Toplum artık bir başka toplum… Gardırop Atatürkçülüğü de denilen süreç şimdi gardırop Muhafazakarlığı olarak, mahalle baskısı, belediye tercihi, bakanlık şeyi filan adı altında yeni muktedirler tarafından dayatılıyor. “Üç renkli harita” analizlerinde işaret edildiği üzere, pekişen hegemonyalar ve potansiyel muhalefetler şekilleniyor. Şimdilik şunu görebiliyoruz: Seküler yaşantının ciddi bir toplumsal kesim tarafından benimsendiği ve nüfusun önemli bir kesiminin Alevi inancı taşıdığı bir coğrafyada Sünni Müslümanlık kendini dayattığında sakin ve huzurlu bir ortam olamaz… Bunu dayatmayı düşünen muktedirler, ceberutluğu zaten göze almıştır. Yine nüfusunun önemli bir kesiminin Kürt olduğu bir coğrafyada (hem de Kürt bölgeleriyle sınırlı olmayan bir dağılımla) Türk kimliği kendini hâlâ dayattığında, yıllardır görüldüğü üzere bunu dayatmayı sürdüren muktedirlerin de elinden ceberutluktan başka bir şey gelemez…

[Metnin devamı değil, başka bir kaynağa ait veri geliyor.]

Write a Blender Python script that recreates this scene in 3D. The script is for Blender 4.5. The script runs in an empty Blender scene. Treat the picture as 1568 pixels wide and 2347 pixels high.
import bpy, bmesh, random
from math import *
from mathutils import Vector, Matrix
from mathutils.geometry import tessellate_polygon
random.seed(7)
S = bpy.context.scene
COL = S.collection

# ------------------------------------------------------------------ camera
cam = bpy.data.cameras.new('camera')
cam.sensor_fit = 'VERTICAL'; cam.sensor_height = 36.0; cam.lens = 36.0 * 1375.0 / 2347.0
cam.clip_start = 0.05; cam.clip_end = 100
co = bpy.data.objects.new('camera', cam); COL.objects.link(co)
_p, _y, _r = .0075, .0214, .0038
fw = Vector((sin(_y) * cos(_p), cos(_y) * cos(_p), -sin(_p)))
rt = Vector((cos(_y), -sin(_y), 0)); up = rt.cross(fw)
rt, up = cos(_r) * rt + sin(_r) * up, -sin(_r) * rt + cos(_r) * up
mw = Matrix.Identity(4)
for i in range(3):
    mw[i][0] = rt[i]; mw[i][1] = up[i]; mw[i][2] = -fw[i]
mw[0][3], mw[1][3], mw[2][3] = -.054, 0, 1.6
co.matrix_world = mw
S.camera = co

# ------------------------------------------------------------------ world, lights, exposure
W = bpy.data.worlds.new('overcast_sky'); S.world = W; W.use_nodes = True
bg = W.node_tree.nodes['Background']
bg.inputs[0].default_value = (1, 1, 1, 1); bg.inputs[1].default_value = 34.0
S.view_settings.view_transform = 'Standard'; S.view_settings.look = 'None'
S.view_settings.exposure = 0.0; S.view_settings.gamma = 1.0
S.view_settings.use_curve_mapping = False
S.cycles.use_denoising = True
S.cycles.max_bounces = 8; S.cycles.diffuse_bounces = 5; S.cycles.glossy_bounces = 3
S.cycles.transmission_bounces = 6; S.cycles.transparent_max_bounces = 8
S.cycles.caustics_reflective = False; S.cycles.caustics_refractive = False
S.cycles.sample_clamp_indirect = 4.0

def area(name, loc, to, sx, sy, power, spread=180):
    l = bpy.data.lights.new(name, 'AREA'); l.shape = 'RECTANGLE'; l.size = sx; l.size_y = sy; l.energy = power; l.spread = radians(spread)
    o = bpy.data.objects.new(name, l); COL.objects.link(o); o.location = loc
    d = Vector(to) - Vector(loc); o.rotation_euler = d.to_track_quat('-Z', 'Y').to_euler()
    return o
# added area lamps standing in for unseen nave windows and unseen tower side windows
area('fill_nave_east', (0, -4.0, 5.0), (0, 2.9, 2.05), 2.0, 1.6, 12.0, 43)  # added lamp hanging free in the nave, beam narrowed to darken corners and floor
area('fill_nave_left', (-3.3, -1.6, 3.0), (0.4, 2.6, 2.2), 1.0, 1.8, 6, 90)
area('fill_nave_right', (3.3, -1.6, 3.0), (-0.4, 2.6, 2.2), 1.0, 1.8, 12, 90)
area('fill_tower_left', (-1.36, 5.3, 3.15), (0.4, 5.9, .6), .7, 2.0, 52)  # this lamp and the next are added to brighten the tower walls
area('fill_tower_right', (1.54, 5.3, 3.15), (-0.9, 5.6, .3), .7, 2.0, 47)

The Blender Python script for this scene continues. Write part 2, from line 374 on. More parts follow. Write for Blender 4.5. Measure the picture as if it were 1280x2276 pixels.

Sınıfsal düzlemde çalışanlar hakkını aramak için sendikalarına güvenirdi, şimdi neo-liberalizmin arzusu doğrultusunda sendikasızlaştırmayı beceren AKP sendikalara seçenek olarak cemaatleşmeyi öne çıkarıyor. Basit bir partizanlık ötesinde, toplumun farklı kesimlerine ancak  bir cemaate dahil ya da yakın oldukları ölçüde ayakta durabilecekleri fiilen belletiliyor.

AKP iktidarındaki özelleştirme uygulamaları sermaye birikiminde kalvinist-protestan ahlakını kapitalizmin neo-liberalizm koşullarında İslamileştirmiş bir kesimin, Anadolu kaplanları adıyla yeni bir sermaye sınıfının öne çıkmasının enstrümanı kılınıyor.

Böylece sıra, aleni bir sınıf kavgasına ama önce sınıf içi kavgaya gelmiş, dayanmış gibi… Belli ki, sermaye ile sermaye arasındaki kavga daha fazla öne çıkarılacak. Ancak hakim sınıflar tecrübeleriyle bilirler ki en tehlikeli düşman ezilen sınıfların, kesimlerin  öfkesidir… Kendi aralarında dalaşmaları, yiyişmeleri ne olursa olsun önce bu öfkeyi bir biçimde halletmeleri her zaman şarttır, komünizm tehlikesinin olmadığı koşullarda bile… Dolayısıyla cellatları ve papazlarıyla, terörleri ve demagojileriyle sürekli teyakkuzdadırlar.  İdeolojik hegemonyayı işte bu şekilde tesis ederler. Bu ne demek? Yani dünyayı hep kendi pencerelerinden gösterirler…

Toplumsal kurumlar ve devletin ideolojik aygıtları (eğitim, hukuk, ordu vb.) yanı sıra medya mesela bu bakımdan en manzaralı penceredir… Patronlar arasında ilk hizaya gelmesi beklenenler medya patronlarıdır. Dünkü BirGün manşetinde Başbakan’ın son marifetini okumuşsunuzdur: Medyanın ‘seçkin’ üyelerine balans ayarı verildi.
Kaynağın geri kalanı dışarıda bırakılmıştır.